Records with scene code
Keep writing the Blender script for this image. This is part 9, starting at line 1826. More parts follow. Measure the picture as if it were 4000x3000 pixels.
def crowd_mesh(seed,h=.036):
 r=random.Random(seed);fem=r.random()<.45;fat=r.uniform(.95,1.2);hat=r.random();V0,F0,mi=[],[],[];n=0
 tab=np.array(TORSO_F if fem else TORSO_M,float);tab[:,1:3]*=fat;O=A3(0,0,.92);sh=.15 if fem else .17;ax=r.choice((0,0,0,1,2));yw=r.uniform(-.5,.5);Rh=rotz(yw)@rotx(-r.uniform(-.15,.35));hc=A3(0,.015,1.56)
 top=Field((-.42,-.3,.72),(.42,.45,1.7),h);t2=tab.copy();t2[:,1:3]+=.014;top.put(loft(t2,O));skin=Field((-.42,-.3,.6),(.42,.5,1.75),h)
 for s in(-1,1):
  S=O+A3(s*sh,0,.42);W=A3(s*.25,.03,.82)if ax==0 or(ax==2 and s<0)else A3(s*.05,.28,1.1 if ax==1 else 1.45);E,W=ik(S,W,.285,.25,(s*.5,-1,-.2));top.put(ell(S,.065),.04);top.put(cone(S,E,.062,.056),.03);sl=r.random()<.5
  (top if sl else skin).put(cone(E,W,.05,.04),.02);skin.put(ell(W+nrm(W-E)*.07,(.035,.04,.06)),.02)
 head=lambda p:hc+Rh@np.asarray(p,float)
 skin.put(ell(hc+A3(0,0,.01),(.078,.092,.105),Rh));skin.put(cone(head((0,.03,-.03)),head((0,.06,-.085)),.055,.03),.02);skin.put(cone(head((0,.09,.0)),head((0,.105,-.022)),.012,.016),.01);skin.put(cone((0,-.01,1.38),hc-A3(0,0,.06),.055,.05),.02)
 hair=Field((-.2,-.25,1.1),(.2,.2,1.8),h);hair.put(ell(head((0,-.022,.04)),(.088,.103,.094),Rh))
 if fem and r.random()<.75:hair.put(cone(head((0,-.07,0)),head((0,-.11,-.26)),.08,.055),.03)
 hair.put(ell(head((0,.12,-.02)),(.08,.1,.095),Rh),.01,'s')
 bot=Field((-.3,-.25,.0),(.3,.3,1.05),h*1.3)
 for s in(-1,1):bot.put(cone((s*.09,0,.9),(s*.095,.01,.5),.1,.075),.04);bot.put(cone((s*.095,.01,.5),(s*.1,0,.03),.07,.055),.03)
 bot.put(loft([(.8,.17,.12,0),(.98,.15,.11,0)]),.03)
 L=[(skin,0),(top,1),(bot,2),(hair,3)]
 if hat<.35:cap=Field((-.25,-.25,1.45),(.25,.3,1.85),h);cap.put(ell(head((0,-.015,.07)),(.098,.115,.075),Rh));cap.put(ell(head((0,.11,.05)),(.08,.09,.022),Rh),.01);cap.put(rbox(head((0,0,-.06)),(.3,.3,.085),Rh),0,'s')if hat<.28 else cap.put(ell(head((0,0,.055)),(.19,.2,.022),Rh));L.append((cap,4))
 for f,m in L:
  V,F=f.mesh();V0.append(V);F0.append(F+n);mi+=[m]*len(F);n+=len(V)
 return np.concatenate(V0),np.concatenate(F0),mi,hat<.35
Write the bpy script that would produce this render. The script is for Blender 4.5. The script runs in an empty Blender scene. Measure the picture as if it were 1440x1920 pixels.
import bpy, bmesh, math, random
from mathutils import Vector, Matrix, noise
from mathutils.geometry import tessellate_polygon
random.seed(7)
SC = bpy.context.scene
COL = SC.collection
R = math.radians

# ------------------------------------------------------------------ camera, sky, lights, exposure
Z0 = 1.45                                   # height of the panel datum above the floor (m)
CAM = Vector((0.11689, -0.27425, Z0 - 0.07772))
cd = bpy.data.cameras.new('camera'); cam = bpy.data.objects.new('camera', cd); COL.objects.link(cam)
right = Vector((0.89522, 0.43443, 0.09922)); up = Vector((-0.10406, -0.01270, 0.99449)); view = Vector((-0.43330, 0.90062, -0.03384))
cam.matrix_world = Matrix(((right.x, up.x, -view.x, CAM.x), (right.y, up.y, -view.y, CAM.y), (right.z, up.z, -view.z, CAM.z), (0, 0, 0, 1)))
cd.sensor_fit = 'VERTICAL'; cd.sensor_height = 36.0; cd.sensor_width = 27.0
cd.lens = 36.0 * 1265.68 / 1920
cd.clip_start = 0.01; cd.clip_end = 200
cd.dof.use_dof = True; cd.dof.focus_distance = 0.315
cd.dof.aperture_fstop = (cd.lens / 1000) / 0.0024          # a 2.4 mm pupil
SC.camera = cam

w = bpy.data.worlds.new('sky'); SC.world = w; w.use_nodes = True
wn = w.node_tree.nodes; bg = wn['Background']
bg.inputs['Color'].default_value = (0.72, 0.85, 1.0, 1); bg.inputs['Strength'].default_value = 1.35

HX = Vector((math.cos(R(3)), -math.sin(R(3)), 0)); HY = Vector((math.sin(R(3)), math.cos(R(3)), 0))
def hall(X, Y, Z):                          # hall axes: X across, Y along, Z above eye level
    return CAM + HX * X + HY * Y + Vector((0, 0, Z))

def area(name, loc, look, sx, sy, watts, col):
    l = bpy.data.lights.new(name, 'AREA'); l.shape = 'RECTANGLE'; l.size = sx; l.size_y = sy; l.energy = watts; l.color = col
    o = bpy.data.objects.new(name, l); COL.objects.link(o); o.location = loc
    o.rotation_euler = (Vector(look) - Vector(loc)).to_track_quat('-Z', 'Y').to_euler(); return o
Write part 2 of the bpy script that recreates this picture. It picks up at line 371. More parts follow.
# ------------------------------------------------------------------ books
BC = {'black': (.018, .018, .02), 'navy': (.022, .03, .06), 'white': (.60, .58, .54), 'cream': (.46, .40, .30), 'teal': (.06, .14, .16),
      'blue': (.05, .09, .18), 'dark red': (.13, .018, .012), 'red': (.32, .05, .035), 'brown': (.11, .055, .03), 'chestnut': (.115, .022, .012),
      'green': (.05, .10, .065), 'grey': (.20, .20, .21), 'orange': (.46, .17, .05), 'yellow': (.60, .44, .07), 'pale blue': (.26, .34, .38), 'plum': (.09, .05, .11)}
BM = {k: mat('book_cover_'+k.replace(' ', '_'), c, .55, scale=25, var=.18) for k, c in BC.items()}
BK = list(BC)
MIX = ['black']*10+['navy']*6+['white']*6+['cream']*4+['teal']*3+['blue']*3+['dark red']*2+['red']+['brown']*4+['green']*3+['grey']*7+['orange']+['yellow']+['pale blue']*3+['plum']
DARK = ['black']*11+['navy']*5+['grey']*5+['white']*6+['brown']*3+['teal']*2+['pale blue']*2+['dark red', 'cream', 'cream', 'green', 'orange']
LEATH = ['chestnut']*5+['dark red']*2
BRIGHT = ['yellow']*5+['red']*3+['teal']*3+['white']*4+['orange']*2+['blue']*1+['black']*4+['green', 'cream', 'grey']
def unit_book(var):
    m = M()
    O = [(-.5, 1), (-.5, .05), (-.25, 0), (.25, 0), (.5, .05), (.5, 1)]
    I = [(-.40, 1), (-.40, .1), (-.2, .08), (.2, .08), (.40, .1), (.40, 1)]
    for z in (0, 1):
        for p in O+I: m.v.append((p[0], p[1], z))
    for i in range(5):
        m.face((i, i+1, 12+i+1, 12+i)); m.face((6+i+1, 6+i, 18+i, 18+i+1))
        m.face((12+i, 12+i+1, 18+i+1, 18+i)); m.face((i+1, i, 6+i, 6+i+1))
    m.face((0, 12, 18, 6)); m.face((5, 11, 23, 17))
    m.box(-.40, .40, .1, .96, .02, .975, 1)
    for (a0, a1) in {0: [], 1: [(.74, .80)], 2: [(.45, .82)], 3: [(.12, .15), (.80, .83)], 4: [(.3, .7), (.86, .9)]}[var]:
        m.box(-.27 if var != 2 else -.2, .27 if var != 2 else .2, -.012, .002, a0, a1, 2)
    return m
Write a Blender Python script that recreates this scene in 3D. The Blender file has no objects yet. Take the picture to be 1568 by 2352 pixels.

> AIM: Go through the listing above and pull out each line containing the word "that".

> EXERCISE OUTPUT:
Write the bpy script that would produce this render. The script is for Blender 4.5. The script runs in an empty Blender scene. Measure the picture as if it were 1440x1920 pixels.
Write part 2 of the bpy script that recreates this picture. It picks up at line 371. More parts follow.
Write a Blender Python script that recreates this scene in 3D. The Blender file has no objects yet. Take the picture to be 1568 by 2352 pixels.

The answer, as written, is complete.